* _OBJECTIVE_: Give nothing except the number of lines containing the word "Blender".

Rows from a 3D scene dataset
# # # # # # #

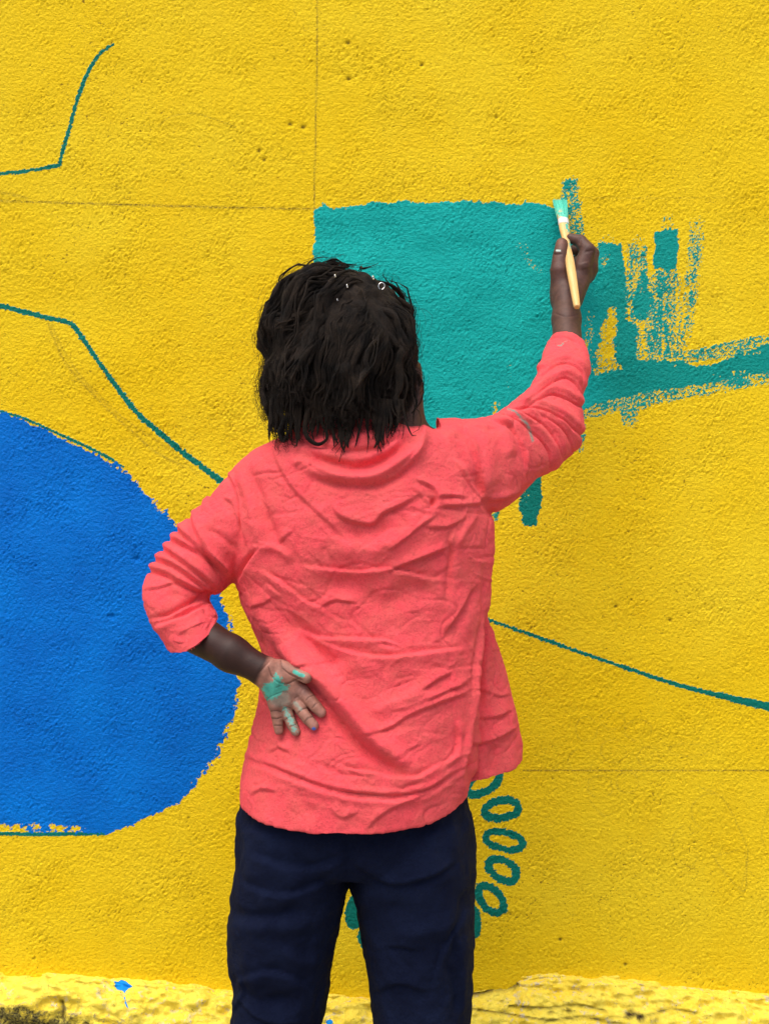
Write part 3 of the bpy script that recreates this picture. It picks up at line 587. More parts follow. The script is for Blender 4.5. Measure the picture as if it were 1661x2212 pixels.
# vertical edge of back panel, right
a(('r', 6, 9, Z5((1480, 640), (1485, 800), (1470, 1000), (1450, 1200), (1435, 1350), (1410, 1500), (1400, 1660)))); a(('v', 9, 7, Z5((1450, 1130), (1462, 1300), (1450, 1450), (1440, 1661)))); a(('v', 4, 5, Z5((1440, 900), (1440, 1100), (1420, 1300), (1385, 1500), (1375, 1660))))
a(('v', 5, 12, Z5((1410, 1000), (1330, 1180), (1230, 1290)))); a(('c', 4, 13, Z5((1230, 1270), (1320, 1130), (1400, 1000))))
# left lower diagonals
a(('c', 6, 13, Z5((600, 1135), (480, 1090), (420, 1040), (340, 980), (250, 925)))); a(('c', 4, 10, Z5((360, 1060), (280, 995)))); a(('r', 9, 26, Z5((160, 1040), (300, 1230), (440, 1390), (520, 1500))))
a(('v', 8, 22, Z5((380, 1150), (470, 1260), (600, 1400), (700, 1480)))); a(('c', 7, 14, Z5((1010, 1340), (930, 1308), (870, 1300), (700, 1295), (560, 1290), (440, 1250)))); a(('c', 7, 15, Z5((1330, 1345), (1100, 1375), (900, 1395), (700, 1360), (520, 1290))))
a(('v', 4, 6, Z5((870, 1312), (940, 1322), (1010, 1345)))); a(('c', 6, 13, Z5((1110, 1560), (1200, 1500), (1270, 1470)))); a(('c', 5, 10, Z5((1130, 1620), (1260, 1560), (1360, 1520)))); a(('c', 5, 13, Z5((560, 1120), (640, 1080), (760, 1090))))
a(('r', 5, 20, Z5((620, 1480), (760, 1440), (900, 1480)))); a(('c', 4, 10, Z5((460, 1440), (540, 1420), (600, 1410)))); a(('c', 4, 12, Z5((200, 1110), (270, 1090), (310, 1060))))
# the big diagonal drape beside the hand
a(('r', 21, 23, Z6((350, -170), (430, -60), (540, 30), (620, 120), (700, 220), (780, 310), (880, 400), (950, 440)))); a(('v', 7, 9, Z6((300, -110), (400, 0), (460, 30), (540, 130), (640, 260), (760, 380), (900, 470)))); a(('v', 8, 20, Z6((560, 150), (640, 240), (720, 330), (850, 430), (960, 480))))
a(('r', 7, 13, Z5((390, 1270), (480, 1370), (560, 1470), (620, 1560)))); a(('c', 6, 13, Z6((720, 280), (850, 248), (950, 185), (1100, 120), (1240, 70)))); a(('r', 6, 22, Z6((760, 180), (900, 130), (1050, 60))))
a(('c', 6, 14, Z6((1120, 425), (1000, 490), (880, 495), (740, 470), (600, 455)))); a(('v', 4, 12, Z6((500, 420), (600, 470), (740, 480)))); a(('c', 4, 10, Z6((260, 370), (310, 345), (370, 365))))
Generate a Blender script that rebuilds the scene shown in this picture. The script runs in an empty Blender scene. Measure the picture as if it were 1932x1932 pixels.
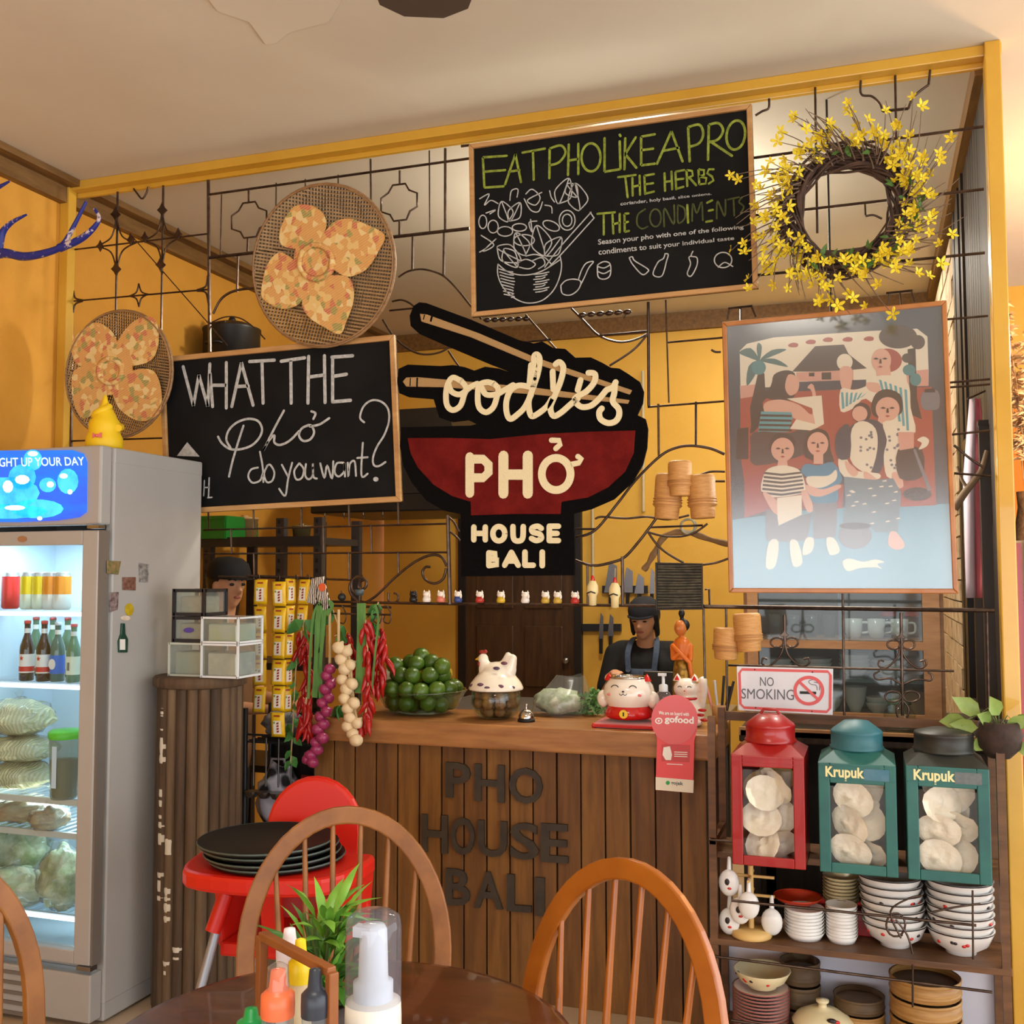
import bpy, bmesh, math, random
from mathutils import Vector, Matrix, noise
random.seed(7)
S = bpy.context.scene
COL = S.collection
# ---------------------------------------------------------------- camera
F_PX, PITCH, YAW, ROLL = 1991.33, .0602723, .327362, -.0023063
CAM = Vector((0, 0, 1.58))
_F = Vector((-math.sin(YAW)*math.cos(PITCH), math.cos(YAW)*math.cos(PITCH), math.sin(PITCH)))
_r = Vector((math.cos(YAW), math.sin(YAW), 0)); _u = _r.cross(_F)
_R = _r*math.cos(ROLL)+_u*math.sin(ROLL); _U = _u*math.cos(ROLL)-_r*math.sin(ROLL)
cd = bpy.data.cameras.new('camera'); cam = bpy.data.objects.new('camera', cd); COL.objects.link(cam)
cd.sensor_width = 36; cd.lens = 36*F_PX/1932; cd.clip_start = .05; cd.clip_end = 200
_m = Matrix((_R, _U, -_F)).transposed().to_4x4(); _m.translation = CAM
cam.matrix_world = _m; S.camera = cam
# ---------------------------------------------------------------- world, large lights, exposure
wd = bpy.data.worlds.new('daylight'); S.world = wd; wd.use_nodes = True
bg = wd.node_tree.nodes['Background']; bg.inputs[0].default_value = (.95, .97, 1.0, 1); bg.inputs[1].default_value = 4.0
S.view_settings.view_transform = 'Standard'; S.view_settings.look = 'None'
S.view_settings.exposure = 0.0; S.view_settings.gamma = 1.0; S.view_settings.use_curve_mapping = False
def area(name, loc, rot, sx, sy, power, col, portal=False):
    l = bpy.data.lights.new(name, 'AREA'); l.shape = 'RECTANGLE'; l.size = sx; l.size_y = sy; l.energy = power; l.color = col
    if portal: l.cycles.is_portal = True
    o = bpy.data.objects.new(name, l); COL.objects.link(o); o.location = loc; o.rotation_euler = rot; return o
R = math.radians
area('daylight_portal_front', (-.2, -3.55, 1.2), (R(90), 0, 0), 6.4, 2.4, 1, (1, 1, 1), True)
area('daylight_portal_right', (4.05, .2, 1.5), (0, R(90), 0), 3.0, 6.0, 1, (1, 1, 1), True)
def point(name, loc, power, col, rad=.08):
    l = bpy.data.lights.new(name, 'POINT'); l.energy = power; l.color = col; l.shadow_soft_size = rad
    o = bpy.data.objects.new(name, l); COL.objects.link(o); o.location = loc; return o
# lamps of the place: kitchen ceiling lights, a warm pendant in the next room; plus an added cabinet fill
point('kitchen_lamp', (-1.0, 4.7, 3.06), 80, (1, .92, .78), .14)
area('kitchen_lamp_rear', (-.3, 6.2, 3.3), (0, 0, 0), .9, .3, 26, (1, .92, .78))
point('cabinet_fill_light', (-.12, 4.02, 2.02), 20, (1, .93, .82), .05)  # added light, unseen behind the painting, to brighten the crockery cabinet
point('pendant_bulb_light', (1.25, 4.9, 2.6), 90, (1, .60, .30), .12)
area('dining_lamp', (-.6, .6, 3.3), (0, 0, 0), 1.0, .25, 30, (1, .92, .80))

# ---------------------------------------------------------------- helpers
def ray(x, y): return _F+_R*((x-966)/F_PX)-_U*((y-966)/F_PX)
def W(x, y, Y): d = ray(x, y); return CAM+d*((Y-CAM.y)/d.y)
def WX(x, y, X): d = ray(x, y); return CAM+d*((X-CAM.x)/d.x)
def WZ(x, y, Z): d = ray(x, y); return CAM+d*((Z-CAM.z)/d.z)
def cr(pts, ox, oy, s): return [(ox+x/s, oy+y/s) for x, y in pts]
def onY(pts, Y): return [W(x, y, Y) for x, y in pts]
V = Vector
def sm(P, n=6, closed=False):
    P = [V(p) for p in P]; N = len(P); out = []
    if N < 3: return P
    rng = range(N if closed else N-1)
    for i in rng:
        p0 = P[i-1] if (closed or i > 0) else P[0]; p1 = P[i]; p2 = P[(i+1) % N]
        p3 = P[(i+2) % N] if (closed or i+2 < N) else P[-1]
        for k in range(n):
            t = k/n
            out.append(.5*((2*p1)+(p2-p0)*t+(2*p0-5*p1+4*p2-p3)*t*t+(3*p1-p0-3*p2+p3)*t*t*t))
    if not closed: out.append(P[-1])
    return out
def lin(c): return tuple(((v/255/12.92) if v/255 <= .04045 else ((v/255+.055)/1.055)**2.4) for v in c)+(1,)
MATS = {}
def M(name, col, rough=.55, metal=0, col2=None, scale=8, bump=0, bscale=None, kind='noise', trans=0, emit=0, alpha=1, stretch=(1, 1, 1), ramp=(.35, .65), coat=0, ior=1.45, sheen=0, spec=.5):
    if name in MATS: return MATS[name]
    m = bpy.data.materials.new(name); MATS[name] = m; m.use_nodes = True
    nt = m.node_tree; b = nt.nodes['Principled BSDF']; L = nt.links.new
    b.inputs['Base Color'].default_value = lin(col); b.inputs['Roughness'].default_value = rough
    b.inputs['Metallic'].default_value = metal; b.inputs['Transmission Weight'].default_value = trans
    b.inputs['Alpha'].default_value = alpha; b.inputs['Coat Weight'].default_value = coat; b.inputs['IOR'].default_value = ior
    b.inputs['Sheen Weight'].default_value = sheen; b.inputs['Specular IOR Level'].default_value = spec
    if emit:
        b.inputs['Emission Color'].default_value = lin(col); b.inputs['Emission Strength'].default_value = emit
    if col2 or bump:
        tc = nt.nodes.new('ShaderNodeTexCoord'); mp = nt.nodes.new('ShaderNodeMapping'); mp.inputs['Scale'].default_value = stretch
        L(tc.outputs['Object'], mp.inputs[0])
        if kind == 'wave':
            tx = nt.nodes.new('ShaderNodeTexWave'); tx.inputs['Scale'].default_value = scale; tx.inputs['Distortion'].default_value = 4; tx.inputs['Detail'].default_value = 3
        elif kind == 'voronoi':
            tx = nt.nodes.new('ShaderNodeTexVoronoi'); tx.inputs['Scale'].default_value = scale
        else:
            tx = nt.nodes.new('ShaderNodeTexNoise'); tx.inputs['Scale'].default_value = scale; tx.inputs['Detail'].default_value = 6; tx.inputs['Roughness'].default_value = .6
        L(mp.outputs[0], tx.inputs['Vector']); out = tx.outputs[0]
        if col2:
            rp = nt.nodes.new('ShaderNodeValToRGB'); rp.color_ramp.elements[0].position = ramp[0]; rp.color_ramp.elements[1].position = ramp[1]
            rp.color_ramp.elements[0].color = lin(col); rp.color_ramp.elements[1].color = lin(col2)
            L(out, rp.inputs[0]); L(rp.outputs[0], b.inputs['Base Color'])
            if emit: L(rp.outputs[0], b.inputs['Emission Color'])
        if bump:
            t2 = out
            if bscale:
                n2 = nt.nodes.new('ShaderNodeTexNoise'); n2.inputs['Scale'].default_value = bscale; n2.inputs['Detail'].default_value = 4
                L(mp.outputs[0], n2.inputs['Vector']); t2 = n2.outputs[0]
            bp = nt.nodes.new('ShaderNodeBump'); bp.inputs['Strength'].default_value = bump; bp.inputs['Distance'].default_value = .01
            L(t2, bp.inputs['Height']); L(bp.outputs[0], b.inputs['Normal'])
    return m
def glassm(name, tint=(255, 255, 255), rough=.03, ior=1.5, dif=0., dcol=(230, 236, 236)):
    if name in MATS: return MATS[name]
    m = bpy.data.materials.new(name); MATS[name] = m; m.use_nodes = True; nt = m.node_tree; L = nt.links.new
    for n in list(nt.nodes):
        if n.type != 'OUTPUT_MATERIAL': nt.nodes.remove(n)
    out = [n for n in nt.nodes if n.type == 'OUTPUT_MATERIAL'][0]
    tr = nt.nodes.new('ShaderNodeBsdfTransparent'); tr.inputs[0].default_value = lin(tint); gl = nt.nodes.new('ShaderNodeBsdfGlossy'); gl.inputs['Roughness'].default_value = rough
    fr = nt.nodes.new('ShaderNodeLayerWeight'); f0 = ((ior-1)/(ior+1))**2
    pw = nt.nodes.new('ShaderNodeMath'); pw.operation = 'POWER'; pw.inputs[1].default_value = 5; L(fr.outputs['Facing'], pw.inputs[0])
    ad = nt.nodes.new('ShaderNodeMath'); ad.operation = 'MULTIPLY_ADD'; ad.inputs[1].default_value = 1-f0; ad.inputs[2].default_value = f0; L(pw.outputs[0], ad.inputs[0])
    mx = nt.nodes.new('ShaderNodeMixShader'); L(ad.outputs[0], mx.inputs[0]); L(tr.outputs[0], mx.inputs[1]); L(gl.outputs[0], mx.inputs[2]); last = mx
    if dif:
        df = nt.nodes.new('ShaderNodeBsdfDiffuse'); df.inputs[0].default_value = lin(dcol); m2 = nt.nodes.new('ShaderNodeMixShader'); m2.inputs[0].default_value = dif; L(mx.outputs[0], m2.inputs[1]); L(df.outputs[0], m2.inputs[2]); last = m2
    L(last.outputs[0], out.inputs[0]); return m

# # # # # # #

* _RESULT OF THIS EXERCISE_: 2